Hydrodynamic and power conversion performance for linear and triangular dual-buoy wave energy converter array

To address the issues concerning energy conversion efficiency and total energy in the propulsion process of wave energy conversion devices in deep water environments, this study examines the array layout of the existing dual-buoy point-absorption wave energy converter. Two array layouts, namely linear and triangular, are proposed. The coupling hydrodynamic coefficient between the dual-buoy wave energy converter array and the wave action is determined using the linear wave hydrodynamic theory. The optimal PTO damping coefficient of the dual-buoy wave energy converter array can be determined by combining the multi-degree-of-freedom vibration theory and optimization method. In this study, we introduce the array impact factor to conduct a comprehensive investigation into the energy conversion characteristics of dual-buoy wave energy converter arrays with linear and triangular configurations. We examine the effects of various factors such as wave angles, float spacing, and array layout on the wave energy conversion of dual-buoy wave energy converter arrays, as well as the causes of interference. Furthermore, the optimal wave energy capture impact factor of the linear array initially increases and then decreases with the wave direction angle and the distance between the buoys.
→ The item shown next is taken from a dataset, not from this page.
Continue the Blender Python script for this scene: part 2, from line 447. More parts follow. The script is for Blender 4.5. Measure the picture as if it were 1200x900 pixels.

This suggests that there is an ideal wave angle and spacing arrangement that can enhance the efficiency of the array system. The peak values of the optimal wave energy capture interference factors of the triangular array are all greater than 1, confirming that the array arrangement effectively improves the energy capture efficiency of the device. These research findings provide a theoretical basis for the engineering application of deep-water wave energy utilization and serve as a foundation for optimizing and designing the layout of oscillatory buoy wave energy generation converters.